Но с появлением на рынке более дешевой одежды массового производства, позже названной «прет-а-порте», модели получили свободу самовыражения. В этих демократичных нарядах мы могли вести себя более раскованно. Одежда «помолодела», в ней появилась легкость, располагающая к движению, и уже можно было не чувствовать себя скованной куклой, как на показах «от-кутюр». Техника макияжа тоже заметно изменилась. Теперь все внимание было приковано к глазам: они должны были стать более выразительными и драматичными, «глазами панды». Тонкая линия по краю верхнего века, которая в пятидесятые годы поднималась в уголке глаза маленькой запятой, стала толще и растушевывалась, загибаясь книзу.
У каждой девушки был свой уникальный стиль в макияже глаз. Моя «фишка» была в том, что я широким мазком прорисовывала складку верхнего века, дополняла его экстравагантными тонкими линиями под нижним веком, создавая эффект кукольных ресниц, а потом рисовала точку во внутреннем углу глаза – сама не знаю почему, но мне казалось, что это выглядит эффектно и актуально. Позже я обнаружила, что мои безумные ресницы называют «твиглетс» и приписывают их юной британской модели Твигги. Все бы ничего, только их придумала я. И, возможно, еще раньше, чем она родилась!
Одежда стала спортивной – сплошь на молниях – и поразительно короткой. Современный модный образ должен был представлять либо девушку с широко открытыми глазами, энергичную, азартную и слегка истеричную, либо, наоборот, плюшевую и пассивную, со сведенными вместе коленями и вывернутыми наружу ступнями, как у тряпичной куклы с плохо пришитыми ногами.

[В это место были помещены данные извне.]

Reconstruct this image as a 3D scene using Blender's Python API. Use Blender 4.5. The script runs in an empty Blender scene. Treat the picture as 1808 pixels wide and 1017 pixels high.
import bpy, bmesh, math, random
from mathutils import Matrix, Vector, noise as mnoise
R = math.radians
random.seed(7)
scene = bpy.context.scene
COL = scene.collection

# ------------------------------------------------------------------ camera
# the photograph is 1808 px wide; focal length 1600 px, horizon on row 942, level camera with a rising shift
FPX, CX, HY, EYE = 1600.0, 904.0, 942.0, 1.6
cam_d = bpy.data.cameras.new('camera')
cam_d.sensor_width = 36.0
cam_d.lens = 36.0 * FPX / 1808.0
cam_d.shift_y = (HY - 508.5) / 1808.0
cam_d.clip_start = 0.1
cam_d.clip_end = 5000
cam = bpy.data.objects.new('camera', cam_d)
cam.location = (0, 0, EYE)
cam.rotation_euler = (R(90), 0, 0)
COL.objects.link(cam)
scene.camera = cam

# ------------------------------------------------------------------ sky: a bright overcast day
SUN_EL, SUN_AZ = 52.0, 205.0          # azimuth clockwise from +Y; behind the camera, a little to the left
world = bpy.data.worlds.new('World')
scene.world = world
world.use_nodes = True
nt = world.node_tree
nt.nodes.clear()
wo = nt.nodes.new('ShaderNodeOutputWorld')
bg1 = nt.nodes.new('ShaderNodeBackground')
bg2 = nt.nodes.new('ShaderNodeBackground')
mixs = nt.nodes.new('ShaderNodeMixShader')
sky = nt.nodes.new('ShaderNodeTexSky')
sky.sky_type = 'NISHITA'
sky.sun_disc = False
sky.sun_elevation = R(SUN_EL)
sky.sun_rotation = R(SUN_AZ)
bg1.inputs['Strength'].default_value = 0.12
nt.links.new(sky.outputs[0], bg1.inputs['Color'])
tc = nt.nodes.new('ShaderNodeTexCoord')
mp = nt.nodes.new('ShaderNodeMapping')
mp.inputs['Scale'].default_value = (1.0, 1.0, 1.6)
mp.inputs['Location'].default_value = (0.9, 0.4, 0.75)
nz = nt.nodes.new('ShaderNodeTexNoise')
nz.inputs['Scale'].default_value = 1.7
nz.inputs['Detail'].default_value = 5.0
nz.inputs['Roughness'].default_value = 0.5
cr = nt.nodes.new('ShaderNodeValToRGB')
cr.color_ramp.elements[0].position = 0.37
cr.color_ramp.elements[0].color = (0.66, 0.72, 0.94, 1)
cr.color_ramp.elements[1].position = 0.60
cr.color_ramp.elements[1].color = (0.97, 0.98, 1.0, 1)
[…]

Для меня это было время лихорадочно активной светской жизни, так не похожей на сегодняшний день, когда я предпочитаю покой и редко выхожу на ужин в компании более чем одного человека. Мы с Альбертом никогда не посещали Maxim или другие пафосные заведения на Правом берегу, потому что они уже тогда считались «старомодными» и «нудными». Мы предпочитали Café de Flore в Сен-Жермене – излюбленное место встречи молодых художников, где дым всегда стоял столбом в прямом и переносном смысле. Перекусить мы ходили через дорогу от Flore в традиционные бистро, например Brasserie Lipp с немецкой мясной кухней. Иногда, в порыве расточительности, меня водили в Caviar Kaspia («Каспийскую икру») на Правом берегу на площади Мадлен, – но икра там была и остается лучшей в Париже, а сам ресторан с тех пор совсем не изменился. Все тот же приглушенный свет, старомодный декор с деревянными панелями, мерцающие канделябры, картины маслом, изображающие катание на русских санях, и, по-моему, почти те же официанты. Единственное отличие в том, что сегодня это место, которое во время модных показов наводняет галдящая гламурная толпа. А прежде здесь царила тихая и удушливо-буржуазная атмосфера – как раз для стареющего французского бизнесмена или политика правого крыла, решившего побаловать свою любовницу.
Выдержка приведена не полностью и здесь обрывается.